Do What You Love

I’ve long been an advocate of “If you want to do something, go and do it”, I don’t have a lot of time for people who constantly wish their lives away or moan about circumstances but then don’t do anything to change them, when someone is telling me about how they’d love to go and do this or that my response is usually “So go and do it then”.

Over the summer I finally managed to do something I’ve wanted to do since I was a teenager: I ran with the bulls in Pamplona. It was the most incredible thing I’ve ever done and I was buzzing for about a month afterwards. Not just from the run itself but the atmosphere of the fiesta, the place and the people I met meant I came back on a massive high. And people noticed. I’d been pretty miserable for various reasons in the months before I went away but when I came back a lot of things I’d been unhappy about seemed less important somehow and friends commented on how I’d cheered up.

When I thought about it I realised something, I was happy because I’d done something I wanted to do, which led to the further thought that the reason I’d been unhappy before was that I was doing too many things I didn’t want to do. The logical conclusion was that to stay happy I should do more things that I wanted to do, so since I’ve been back I’ve signed up for a photography course which should get me a qualification come next June and a 2 day climbing course to get me back into doing that regularly.

But while I’ve been waiting for those to start I’ve started to feel the unhappiness of earlier in the year creeping back and then I stumbled across this, the Holstee Manifesto:

It struck a pretty big chord with me as it seemed to be the realisation I’d just had spelled out in front of me. ‘Do what you love’. At the moment that’s bullrunning, photography and climbing, I’ve got two of those covered and there’s a good chance I’ll be going back to Pamplona next year.

And then there’s ‘If you don’t like your job, quit’. Hmm, ‘If you don’t like your job, quit’.

Right now, I fucking hate my job.

Because of the amount of travel involved in my job, it affects pretty much every aspect of my life. It makes it very hard to do anything on a regular basis or make any kind of social plans during the week. I had to give up two hobbies completely and cut back my involvement in others to the point where I’m hardly involved anyway. This means I’m not doing things that make me happy. This makes me unhappy (not to mention the effect it has on my social and love lives).

‘If you don’t like your job, quit.’

Choices are easy. Everyone usually knows what they really want to do when faced with a choice, it’s the consequences that make choosing difficult. I could hand my notice in today and work out the four weeks and then have about a month to find something else before the money ran out and I couldn’t pay my rent. While handing my notice in would make me very happy, the consequences of doing so without having a new job in place stop me from doing it. It’s a close thing sometimes though.

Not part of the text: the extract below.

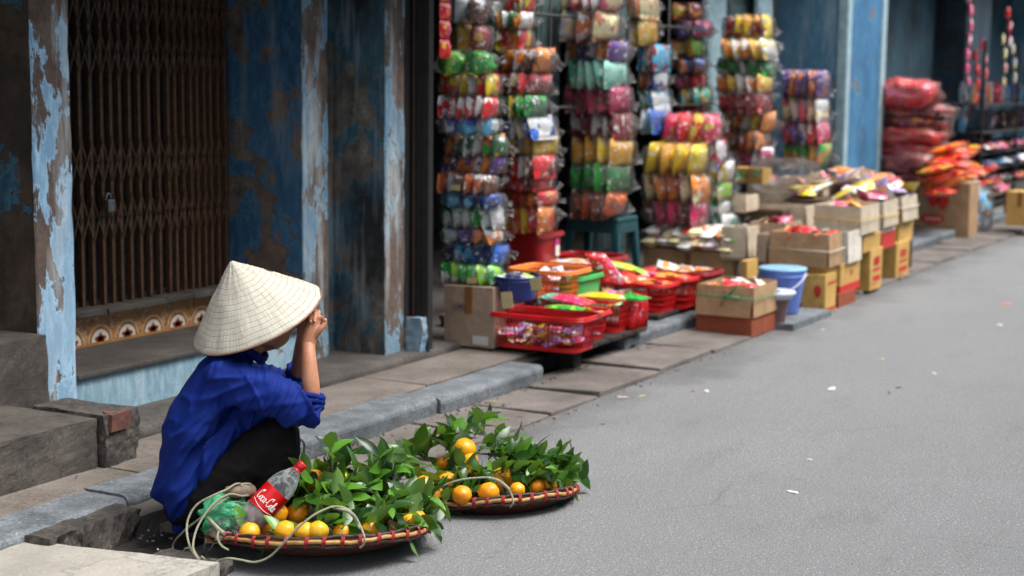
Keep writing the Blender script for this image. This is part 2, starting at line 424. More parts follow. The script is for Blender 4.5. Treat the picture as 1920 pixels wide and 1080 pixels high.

I’ve never been much of a career-minded person, enjoying what I do has always been more important to me and if I could make a career out something I enjoy than that’s a bonus. In the past whenever I’ve stopped enjoying a job and it became ‘work’ I’ve moved on and it’s time to do so again. But what will I do instead? I’m not sure that matters, just as long as its something that I like doing and gives me time to do the other things I want to do that make me happy.